Poi il silenzio totale per un anno intero, senza la designazione di un referente politico per il Dipartimento AntiDroga, a sostituzione e “correzione” del ruolo ricoperto troppo a lungo da Giovanardi.

La legge 309 del ‘90 richiede che ogni tre anni venga convocata una Conferenza nazionale per verificare e rideterminare le politiche sulle droghe: è sei anni che non viene indetta. La stessa legge prevede l’istituzione di una Consulta e di un Comitato scientifico che coadiuvi l’attività del Dipartimento: non sono mai stati nominati. Il Dipartimento ogni anno finanzia progetti a sostegno di obiettivi ritenuti prioritari o sperimentali, in collaborazione con i servizi pubblici e il privato-sociale accreditato: tutto è fermo e sono state bloccate anche le progettazioni che fruivano di una biennalità già predeterminata. L’indispensabile collaborazione con le Regioni, molto tormentata nella precedente gestione, non è stata ancora riavviata. La stessa Relazione al Parlamento, debito informativo che il Governo ha come obbligo istituzionale, è pervenuta in ritardo e senza la tradizionale prefazione che definisce le priorità e gli orientamenti politici.

A livello internazionale, si avverte con ancora più urgenza la necessità di un riposizionamento dell’Italia rispetto alle politiche dell’Unione europea e dell’Onu. Rompendo l’unitarietà della posizione europea, la gestione Giovanardi-Serpelloni ha schierato l’Italia contro il “ pilastro “ della Riduzione del danno.

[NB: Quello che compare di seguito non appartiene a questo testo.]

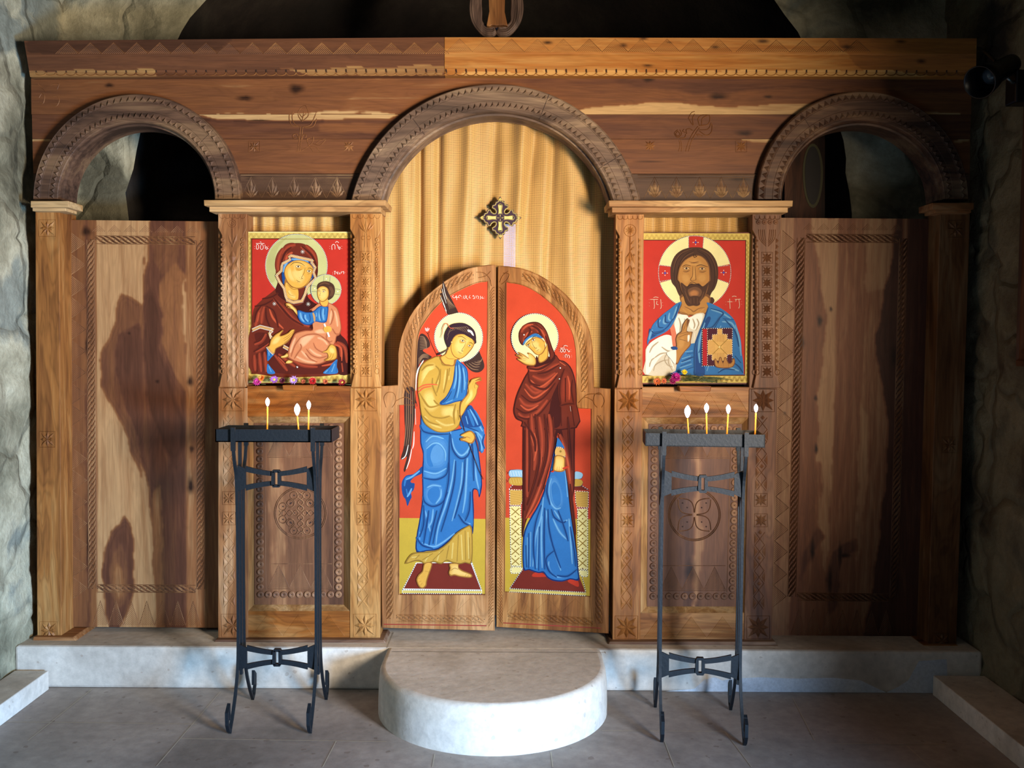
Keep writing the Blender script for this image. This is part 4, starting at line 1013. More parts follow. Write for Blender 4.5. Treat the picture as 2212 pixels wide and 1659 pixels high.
# mantle
p.poly('mar', '650,208 715,214 780,250 830,325 858,420 862,500 840,570 800,620 762,660 752,710 770,755 820,800 870,830 1040,1000 1095,1125 1140,1170 1168,1240 1180,1330 1184,1503 209,1503 209,1000 214,920 232,850 310,770 400,700 440,660 462,600 470,560 444,520 446,430 468,330 520,255 585,218', True, 3)
p.poly('mard', '470,600 500,640 520,720 560,800 640,830 720,800 760,700 770,760 900,860 1020,1010 850,1060 760,1040 640,900 560,800 500,760 440,690')
p.poly('mard', '850,1050 1000,1050 1100,1130 1150,1190 1175,1300 1180,1500 1060,1500 1060,1300 1000,1200')
p.poly('#581f16', '230,1120 330,1100 430,1140 640,1250 900,1400 1050,1360 980,1500 440,1500 360,1400 300,1300')
folds(p, [('marl', 22, '520,260 480,340 465,440 480,520|640,225 560,250 510,320'), ('marx', 11, '560,275 515,350 500,430|610,300 560,340 540,400'), ('marl', 18, '690,245 790,330 830,430|740,230 820,320 850,450'), ('mard', 9, '600,250 540,300 500,400 492,520|700,240 800,330 845,440 850,540'),
    ('marl', 20, '300,830 270,900 250,1000 240,1040|330,840 310,920 300,1010|420,760 520,860 640,980 780,1040|470,800 560,910 660,1000'), ('marx', 8, '440,790 540,900 650,1000|380,860 420,960 520,1060|280,900 262,990'),
    ('mard', 9, '310,765 400,745 470,705|235,838 330,820 420,770|350,835 420,880 450,960 470,1050|420,750 500,850 600,960 720,1030|345,850 350,950 390,1050|300,830 250,900 230,1000'),
    ('marl', 16, '240,1290 300,1260 380,1200|230,1320 235,1400 240,1480|280,1300 290,1400 300,1490|330,1290 345,1400 350,1490|230,1220 300,1180 350,1110'), ('mard', 8, '225,1290 300,1240 380,1190|260,1310 262,1490|310,1300 320,1490|230,1200 290,1170 330,1110|370,1100 390,1180 380,1240'),
    ('marl', 14, '430,1320 500,1400 560,1480|470,1310 560,1380 640,1440|560,1330 700,1420 860,1440|1000,1200 1080,1230 1090,1340|1050,1190 1130,1250 1150,1400|1100,1400 1110,1490'), ('marx', 7, '1010,1215 1090,1250 1100,1380|470,1340 540,1410|900,1430 1000,1410 1050,1370')])
p.poly('bl', '360,1255 430,1300 400,1345 362,1380 358,1300'); p.poly('bl', '362,1410 400,1450 438,1503 362,1503'); p.poly('bl', '1055,1365 1050,1430 1056,1503 915,1503 980,1440 1010,1400')
folds(p, [('bll', 9, '372,1280 380,1330|375,1430 400,1490|1030,1410 1000,1490|960,1470 930,1500'), ('bld', 6, '362,1270 362,1370|1050,1380 1046,1500|395,1310 380,1350|1010,1420 960,1500')])
# neck, face, lining
p.poly('bld', '600,360 700,370 810,410 838,450 825,540 770,600 730,650 700,560 560,560 520,620 505,500 540,430 575,385', True)
folds(p, [('bll', 10, '560,400 535,440 520,500|600,368 690,378 770,398|790,430 825,470|800,560 760,610')])
p.poly('skind', '540,560 600,640 665,660 668,772 640,785 585,775 545,750 530,690'); p.poly('skin', '548,600 600,650 662,665 664,765 600,770 556,742 540,680'); folds(p, [('skinl', 22, '575,680 600,730 640,750'), ('skind', 6, '560,620 610,665 665,670'), ('skind', 4, '560,690 590,725 630,735')])
p.poly('skind', '608,390 690,378 770,405 816,452 812,500 790,580 745,635 690,662 640,660 590,635 548,578 528,505 545,440'); p.poly('skin', '612,396 690,384 764,410 808,455 804,500 782,578 740,628 690,654 642,652 596,628 556,575 536,505 552,444')
p.poly('skinl', '620,410 700,395 770,430 740,450 720,520 740,560 700,620 650,600 600,560 580,500 620,470'); p.poly('skin', '640,440 690,425 735,450 700,480 650,485'); p.poly('skinl', '560,470 590,450 610,520 640,590 600,590 565,540')
face(p, '590,432 630,402 690,408 735,438|762,462 790,458 812,478', [(668, 444, 24, .12), (776, 490, 22, .2)], '738,445 728,500 702,552 712,562 690,566|675,548 684,560', '648,574 668,590 690,596|655,600 672,606', 'lin', '#f6dfae')
p.line('skind', 5, '650,470 680,478 706,466|760,520 782,522|555,590 600,635 650,655 700,650 745,620 785,560')
tr = '452,530 500,485 505,440 512,415 590,372 576,345 600,335 700,358 800,380 815,385 800,400 838,452 820,500 842,560 800,600 760,640 735,720 705,785 620,800 560,775 545,740 528,660 480,590 452,530'
p.line('tr', 27, tr, False, False); p.line('#e0b67c', 10, tr, False, False)
for o_ in (-13, 13): p.beads([(x+(o_*.7 if 500 < y < 800 else 0)*(-1 if x < 640 else 1), y+(o_ if y < 480 or y > 740 else 0)*(1 if y > 740 else -1)) for x, y in p.pts(tr)], 7, 3., False, ('white', 'mard'))
starm(p, 712, 296, 22); starm(p, 432, 812, 20); starm(p, 768, 815, 22)
for t in ['212,1075 290,1040 330,1050 420,1072 382,1105 398,1150 450,1175 460,1205', '520,1235 570,1262']:
    p.line('tr', 30, t, False, False); q = p.pts(t); p.beads([(x, y-15) for x, y in q], 8, 3.4, False, ('white',)); p.beads([(x, y+15) for x, y in q], 8, 3.4, False, ('white',))
# child
p.circ('haloo', 945, 672, 150, 150); p.line('bd', 3, '925,530 920,600|985,538 980,600|805,632 865,640|800,690 860,692|1035,665 1095,672|1030,715 1088,722', False, False); p.ring(945, 672, 150, 150, 6.5, 3.6)
for x, y in ((948, 565), (832, 662), (1062, 690)): p.circ('white', x, y, 6, n=8)
p.poly('sald', '775,878 830,840 880,800 970,800 1040,840 1068,880 1085,960 1098,1060 1080,1120 1050,1140 1040,1190 1010,1250 985,1320 940,1390 850,1418 740,1412 640,1385 575,1355 560,1330 575,1250 620,1130 660,1095 740,1075 810,1070 808,990 830,880', True, 3)
p.poly('sal', '800,878 880,810 965,806 1035,846 1060,885 1078,960 1090,1055 1072,1110 1045,1130 1030,1190 1000,1250 975,1310 930,1380 850,1408 740,1402 640,1376 590,1350 572,1325 590,1250 632,1135 665,1105 745,1085 815,1078 815,1000 850,900', True, 3)
p.poly('sall', '690,1150 760,1110 840,1120 800,1170 740,1230 700,1250 670,1210'); p.poly('sall', '830,1080 900,1060 950,1100 900,1110 840,1105')
folds(p, [('sall', 13, '1000,880 990,950 985,1010|1030,880 1050,960 1060,1040|640,1150 610,1230 590,1300|860,1150 920,1170 960,1220|780,1260 840,1310 900,1330|700,1280 760,1340 850,1380|640,1330 740,1380 840,1396'),
    ('sald', 7, '970,830 960,900 950,1000|1000,860 1020,920 1000,1000 985,1020|690,1150 640,1220 610,1300 600,1340|690,1150 760,1120 850,1115 930,1150|750,1260 800,1320 880,1350 960,1330|690,1210 700,1250 660,1310 630,1360|820,1200 850,1260 930,1300 980,1290|900,1140 960,1180 1000,1230|1010,1060 1040,1110 1070,1110|955,1110 950,1160 980,1190 1010,1180|740,1300 790,1360 860,1390')])
p.poly('bld', '668,875 740,895 815,890 880,838 962,838 966,900 950,990 900,1000 838,990 800,1020 740,1022 690,990 662,930', True, 3); p.poly('bl', '676,885 742,904 820,898 884,846 952,846 956,900 942,980 890,990 838,982 790,1010 742,1010 696,980 672,930', True, 3)
folds(p, [('bll', 12, '690,900 700,950 730,990|740,920 740,960 770,990|890,870 880,930 890,980|920,860 915,920 925,975|850,900 850,940'), ('bld', 6, '720,910 725,960 760,1000|900,850 890,900 900,980|935,860 930,920|780,910 790,960 780,1000'), ('tr', 20, '815,900 828,940 832,990')])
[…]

L’importantissima scadenza di New York dell’Assemblea Generale Onu sulle droghe (Ungass 2016), in cui si rifletterà sulla possibile revisione delle Convenzioni internazionali, necessita di un diverso ruolo dell’Italia, a favore, e non di ostacolo, alle significative innovazioni e coraggiose sperimentazioni condotte ormai in molti Paesi del vecchio e nuovo Continente.

Bisogna che il governo ri-apra con franchezza un percorso di confronto con tutto il settore: le istituzioni regionali, gli operatori del pubblico e del privato sociale, le associazioni coinvolte a vario titolo, i comitati delle famiglie, le rappresentanze dei consumatori, la società civile responsabile.